§ **Given exercise**: Word for word, restate the lines from the start of the data below through the line containing "abbox(tm, GA0 - .05, GA1".

==== Dataset extract ====

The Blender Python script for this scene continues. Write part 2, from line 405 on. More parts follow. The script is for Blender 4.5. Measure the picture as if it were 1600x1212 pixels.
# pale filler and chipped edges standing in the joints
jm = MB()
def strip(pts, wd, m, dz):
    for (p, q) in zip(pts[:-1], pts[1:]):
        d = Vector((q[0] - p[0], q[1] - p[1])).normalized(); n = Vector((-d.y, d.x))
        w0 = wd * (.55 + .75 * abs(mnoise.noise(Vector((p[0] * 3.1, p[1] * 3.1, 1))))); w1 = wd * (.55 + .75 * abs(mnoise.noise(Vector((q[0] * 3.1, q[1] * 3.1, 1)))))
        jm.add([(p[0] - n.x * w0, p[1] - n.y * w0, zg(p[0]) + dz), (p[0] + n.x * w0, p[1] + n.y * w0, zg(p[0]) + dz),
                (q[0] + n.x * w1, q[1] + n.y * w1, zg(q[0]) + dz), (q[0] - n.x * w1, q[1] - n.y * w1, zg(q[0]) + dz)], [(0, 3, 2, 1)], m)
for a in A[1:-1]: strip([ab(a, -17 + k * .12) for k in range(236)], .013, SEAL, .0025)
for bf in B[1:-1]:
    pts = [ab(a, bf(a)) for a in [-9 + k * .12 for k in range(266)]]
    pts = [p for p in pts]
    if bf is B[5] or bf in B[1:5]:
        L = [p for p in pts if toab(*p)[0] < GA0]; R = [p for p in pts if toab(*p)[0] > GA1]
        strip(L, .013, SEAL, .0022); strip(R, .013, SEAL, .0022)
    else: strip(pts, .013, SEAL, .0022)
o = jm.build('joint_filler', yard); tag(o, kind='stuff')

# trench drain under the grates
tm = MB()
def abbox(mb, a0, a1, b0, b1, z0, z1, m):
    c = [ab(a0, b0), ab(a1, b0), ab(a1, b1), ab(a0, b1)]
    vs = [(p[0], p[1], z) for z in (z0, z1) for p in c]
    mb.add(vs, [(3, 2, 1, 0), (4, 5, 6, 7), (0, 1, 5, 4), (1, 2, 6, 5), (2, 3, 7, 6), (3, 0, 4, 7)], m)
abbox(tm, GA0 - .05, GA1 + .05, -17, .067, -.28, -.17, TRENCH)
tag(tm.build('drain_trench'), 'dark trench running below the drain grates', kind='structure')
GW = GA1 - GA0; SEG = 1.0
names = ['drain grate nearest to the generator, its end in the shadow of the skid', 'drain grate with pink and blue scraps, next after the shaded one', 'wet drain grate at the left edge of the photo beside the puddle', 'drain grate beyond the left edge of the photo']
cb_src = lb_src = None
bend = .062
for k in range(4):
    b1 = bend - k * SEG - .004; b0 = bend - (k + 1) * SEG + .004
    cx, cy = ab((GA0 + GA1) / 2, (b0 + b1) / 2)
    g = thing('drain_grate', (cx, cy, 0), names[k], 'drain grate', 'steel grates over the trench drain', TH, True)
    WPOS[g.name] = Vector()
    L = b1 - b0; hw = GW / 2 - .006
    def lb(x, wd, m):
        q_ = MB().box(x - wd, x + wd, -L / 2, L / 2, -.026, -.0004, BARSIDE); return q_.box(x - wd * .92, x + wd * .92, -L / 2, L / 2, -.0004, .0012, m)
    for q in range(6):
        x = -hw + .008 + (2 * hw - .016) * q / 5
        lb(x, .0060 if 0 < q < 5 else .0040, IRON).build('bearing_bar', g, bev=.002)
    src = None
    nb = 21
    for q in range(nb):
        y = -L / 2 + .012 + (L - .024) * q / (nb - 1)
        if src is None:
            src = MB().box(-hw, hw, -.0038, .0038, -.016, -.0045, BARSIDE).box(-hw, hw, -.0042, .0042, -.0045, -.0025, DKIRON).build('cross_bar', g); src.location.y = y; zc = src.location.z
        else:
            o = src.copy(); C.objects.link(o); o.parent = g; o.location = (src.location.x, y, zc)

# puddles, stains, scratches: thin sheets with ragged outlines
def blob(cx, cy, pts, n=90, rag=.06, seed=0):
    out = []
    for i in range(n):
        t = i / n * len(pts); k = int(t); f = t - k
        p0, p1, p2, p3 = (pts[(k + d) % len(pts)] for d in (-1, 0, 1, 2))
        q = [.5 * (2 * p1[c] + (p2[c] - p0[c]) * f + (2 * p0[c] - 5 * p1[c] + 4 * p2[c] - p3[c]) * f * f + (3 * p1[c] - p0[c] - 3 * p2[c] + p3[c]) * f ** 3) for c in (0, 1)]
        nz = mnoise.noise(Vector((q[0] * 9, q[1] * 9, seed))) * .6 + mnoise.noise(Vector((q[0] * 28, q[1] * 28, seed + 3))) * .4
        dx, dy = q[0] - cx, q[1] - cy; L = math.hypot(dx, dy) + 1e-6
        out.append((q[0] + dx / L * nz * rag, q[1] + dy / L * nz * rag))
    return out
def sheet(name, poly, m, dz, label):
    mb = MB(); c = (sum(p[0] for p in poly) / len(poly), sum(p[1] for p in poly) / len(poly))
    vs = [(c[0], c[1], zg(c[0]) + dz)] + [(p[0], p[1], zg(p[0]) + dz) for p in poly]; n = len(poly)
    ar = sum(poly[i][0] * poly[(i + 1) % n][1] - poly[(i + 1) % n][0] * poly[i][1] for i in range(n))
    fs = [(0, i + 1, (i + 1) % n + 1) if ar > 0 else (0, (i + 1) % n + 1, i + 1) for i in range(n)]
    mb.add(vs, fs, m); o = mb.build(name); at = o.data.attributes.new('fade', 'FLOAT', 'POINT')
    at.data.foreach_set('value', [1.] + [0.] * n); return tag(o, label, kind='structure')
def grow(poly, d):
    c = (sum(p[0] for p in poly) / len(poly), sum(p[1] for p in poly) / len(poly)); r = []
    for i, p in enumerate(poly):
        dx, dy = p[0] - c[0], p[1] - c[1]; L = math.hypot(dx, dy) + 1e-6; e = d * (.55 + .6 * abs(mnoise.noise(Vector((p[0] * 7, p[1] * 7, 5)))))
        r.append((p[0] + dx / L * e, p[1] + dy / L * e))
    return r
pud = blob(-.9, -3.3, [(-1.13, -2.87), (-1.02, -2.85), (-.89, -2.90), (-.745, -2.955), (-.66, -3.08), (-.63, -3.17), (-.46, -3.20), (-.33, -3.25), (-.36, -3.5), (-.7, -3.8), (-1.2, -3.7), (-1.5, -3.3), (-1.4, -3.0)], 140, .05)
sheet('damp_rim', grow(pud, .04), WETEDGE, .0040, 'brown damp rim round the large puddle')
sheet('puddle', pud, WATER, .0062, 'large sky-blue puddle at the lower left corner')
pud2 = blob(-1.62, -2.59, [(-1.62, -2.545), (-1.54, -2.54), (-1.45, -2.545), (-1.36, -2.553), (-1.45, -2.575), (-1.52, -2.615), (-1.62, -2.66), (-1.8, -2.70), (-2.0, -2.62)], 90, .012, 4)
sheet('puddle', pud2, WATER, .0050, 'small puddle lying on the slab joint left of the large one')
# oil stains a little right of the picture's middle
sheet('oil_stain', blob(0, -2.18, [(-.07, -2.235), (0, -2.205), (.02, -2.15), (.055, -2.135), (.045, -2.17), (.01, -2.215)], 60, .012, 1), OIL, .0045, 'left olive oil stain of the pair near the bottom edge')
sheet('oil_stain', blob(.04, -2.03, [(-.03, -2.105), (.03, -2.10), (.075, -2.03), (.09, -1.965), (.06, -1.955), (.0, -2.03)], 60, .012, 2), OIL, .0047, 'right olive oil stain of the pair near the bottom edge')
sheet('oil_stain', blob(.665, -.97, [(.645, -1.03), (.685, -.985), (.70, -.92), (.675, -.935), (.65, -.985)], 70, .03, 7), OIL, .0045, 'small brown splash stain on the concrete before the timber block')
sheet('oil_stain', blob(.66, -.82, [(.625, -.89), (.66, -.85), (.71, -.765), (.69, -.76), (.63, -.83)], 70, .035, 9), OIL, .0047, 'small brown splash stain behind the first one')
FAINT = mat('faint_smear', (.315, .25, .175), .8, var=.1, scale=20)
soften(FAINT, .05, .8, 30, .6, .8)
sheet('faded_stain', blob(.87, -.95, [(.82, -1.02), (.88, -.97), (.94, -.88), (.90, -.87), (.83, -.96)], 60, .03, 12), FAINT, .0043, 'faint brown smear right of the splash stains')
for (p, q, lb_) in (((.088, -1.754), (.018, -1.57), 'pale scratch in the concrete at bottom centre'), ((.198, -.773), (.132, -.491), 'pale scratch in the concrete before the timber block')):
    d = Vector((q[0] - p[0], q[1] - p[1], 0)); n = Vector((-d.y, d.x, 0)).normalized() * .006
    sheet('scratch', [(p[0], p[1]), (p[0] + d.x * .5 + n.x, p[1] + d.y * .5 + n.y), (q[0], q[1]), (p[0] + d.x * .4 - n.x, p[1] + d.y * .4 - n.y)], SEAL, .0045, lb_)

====

§ **Answer for the task**:
The Blender Python script for this scene continues. Write part 2, from line 405 on. More parts follow. The script is for Blender 4.5. Measure the picture as if it were 1600x1212 pixels.
# pale filler and chipped edges standing in the joints
jm = MB()
def strip(pts, wd, m, dz):
    for (p, q) in zip(pts[:-1], pts[1:]):
        d = Vector((q[0] - p[0], q[1] - p[1])).normalized(); n = Vector((-d.y, d.x))
        w0 = wd * (.55 + .75 * abs(mnoise.noise(Vector((p[0] * 3.1, p[1] * 3.1, 1))))); w1 = wd * (.55 + .75 * abs(mnoise.noise(Vector((q[0] * 3.1, q[1] * 3.1, 1)))))
        jm.add([(p[0] - n.x * w0, p[1] - n.y * w0, zg(p[0]) + dz), (p[0] + n.x * w0, p[1] + n.y * w0, zg(p[0]) + dz),
                (q[0] + n.x * w1, q[1] + n.y * w1, zg(q[0]) + dz), (q[0] - n.x * w1, q[1] - n.y * w1, zg(q[0]) + dz)], [(0, 3, 2, 1)], m)
for a in A[1:-1]: strip([ab(a, -17 + k * .12) for k in range(236)], .013, SEAL, .0025)
for bf in B[1:-1]:
    pts = [ab(a, bf(a)) for a in [-9 + k * .12 for k in range(266)]]
    pts = [p for p in pts]
    if bf is B[5] or bf in B[1:5]:
        L = [p for p in pts if toab(*p)[0] < GA0]; R = [p for p in pts if toab(*p)[0] > GA1]
        strip(L, .013, SEAL, .0022); strip(R, .013, SEAL, .0022)
    else: strip(pts, .013, SEAL, .0022)
o = jm.build('joint_filler', yard); tag(o, kind='stuff')

# trench drain under the grates
tm = MB()
def abbox(mb, a0, a1, b0, b1, z0, z1, m):
    c = [ab(a0, b0), ab(a1, b0), ab(a1, b1), ab(a0, b1)]
    vs = [(p[0], p[1], z) for z in (z0, z1) for p in c]
    mb.add(vs, [(3, 2, 1, 0), (4, 5, 6, 7), (0, 1, 5, 4), (1, 2, 6, 5), (2, 3, 7, 6), (3, 0, 4, 7)], m)
abbox(tm, GA0 - .05, GA1 + .05, -17, .067, -.28, -.17, TRENCH)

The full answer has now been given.